Au fil des pages, on croise les dirigeants français, de De Gaulle à Sarkozy. Mais aussi… des étudiants de l’ENA en stage. C’est le cas du jeune Emmanuel Macron, au début des années 2000. « Je l’ai accueilli à l’ambassade du Nigeria pendant six mois, confie Jean-Marc Simon. Il s’intéressait à l’Afrique et avait choisi volontairement d’y venir en stage ». Avec le futur ministre de l’Economie, le courant passe vite et les discussions se multiplient. L’ambassadeur lui délègue de nombreuses tâches et l’emmène dans ses rendez-vous avec les autorités du pays.

« Il avait un sens de l’analyse, de grandes qualités intellectuelles et humaines et rédigeait parfaitement les notes diplomatiques, poursuit Jean-Marc Simon. À la fin, il était capable de remplir toutes les fonctions, du conseiller politique au vice-consul ». Emmanuel Macron sera d’un voyage douloureux à Kano (Nigeria) avec le président Obasanjo, au cours duquel les autorités françaises doivent reconnaître le corps de deux enseignants français, victimes d’une catastrophe aérienne. Plus tard, l'ambassadeur Simon tentera même de faire entrer Macron au cabinet… d'Eric Woerth. Mais il a déjà rejoint la gauche.

« Pardon papa ». Dans Secrets d’Afrique, l’ambassadeur évoque aussi le Tchad en guerre sous Hissène Habré, sur fond de crise avec Mouammar Kadhafi ; une opération d’échanges de prisonniers en Afrique australe en pleine guerre froide ; le génocide du Rwanda ; les différentes mutineries en Centrafrique réglées à coups de diplomatie et de billets de banques.

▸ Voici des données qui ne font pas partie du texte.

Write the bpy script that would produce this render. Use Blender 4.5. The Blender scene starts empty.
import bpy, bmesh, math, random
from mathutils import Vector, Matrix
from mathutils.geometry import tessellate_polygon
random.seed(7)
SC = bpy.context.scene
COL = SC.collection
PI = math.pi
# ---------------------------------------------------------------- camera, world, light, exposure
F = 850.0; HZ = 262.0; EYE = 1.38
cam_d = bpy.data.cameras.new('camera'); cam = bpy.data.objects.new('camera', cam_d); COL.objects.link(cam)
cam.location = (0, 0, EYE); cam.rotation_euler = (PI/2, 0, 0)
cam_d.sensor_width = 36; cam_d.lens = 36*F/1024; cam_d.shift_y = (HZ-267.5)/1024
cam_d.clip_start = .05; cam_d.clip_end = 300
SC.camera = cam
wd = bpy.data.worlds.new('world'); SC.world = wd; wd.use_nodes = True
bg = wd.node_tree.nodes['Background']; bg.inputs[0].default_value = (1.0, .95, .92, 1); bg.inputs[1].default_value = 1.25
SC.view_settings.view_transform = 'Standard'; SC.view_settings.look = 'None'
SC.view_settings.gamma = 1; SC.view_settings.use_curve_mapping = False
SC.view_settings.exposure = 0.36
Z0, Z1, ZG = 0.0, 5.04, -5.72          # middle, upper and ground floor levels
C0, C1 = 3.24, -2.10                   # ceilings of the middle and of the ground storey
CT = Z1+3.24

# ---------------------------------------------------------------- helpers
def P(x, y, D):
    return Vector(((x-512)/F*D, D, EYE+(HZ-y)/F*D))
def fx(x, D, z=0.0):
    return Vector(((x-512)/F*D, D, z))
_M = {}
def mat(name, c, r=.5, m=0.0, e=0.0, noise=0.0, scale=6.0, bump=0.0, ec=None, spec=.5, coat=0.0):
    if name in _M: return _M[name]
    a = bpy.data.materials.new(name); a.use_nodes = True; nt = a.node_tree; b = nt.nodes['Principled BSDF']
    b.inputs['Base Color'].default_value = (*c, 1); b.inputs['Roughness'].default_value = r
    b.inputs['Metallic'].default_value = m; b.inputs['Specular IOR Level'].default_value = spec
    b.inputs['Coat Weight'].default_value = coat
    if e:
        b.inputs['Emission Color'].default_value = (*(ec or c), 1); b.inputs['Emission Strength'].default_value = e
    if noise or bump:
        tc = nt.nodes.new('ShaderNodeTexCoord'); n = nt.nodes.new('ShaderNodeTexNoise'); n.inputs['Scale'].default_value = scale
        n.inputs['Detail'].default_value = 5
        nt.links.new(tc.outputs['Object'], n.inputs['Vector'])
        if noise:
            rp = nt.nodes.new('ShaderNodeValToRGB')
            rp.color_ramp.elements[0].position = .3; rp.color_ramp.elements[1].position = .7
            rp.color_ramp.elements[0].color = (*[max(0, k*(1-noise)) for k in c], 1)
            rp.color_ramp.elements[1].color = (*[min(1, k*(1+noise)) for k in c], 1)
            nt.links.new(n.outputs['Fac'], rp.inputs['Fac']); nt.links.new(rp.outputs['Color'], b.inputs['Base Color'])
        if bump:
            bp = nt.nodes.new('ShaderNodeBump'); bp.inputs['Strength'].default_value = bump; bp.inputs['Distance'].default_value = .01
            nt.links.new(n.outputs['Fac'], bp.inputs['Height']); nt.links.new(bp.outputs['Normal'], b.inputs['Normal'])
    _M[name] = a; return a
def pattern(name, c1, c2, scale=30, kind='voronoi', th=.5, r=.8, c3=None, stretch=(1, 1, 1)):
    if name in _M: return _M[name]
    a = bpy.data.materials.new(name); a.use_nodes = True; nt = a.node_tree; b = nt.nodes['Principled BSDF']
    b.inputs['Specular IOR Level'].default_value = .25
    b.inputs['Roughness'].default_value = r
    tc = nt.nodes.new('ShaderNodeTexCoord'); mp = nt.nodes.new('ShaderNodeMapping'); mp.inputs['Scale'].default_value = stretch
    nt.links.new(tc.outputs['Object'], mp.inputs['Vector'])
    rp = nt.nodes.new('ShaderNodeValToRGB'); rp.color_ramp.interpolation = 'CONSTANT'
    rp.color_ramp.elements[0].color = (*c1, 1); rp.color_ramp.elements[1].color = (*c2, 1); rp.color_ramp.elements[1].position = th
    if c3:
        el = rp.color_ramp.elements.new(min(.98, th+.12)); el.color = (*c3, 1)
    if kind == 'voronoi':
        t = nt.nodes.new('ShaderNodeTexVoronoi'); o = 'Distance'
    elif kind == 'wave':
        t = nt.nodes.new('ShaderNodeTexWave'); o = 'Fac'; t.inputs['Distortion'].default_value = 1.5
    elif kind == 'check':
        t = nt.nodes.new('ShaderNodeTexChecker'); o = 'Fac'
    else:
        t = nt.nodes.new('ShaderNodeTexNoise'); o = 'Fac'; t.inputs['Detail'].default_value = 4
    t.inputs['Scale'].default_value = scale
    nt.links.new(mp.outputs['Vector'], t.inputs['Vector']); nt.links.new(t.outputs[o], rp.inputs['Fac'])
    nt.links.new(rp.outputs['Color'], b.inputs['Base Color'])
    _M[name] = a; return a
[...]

Les présidents Idriss Deby et Omar Bongo joueront notamment les premiers rôles en 1996 à l’ambassade de France à Bangui, lors d’une réunion organisée par Jean-Marc Simon avec les mutins. Un sergent putschiste y invective les deux chefs d’État qui tentent de le ramener à la raison : « Et vous, comment êtes-vous arrivés au pouvoir ? ». Réponse de Deby en boubou blanc : « Ces temps sont révolus ! ». Et Bongo de se fâcher : « Dis donc, petit, personne ne m’a jamais parlé comme ça, même pas mon petit-fils ». Le sergent, sentant qu’il est allé trop loin, se met alors à genoux : « Pardon, papa ». Après des discussions à huis clos, un cessez-le-feu sera signé.

L’ambassadeur revient aussi sur l’inéluctable dévaluation du Franc CFA et la longue guerre de succession en Côte d’Ivoire, achevée par l’intervention française pour faire respecter le verdict des urnes et aider le président Alassane Ouattara à prendre au pouvoir. « La crise ivoirienne a été emblématique de la détérioration des liens entre l’Afrique et la France, indiquait l’ambassadeur avant de quitter son poste à Abidjan. Mais c’est aussi un challenge stimulant pour reconstruire un partenariat moderne ».

Secrets d’Afrique. Le témoignage d’un ambassadeur, de Jean-Marc Simon, éditions du Cherche-Midi, 2016.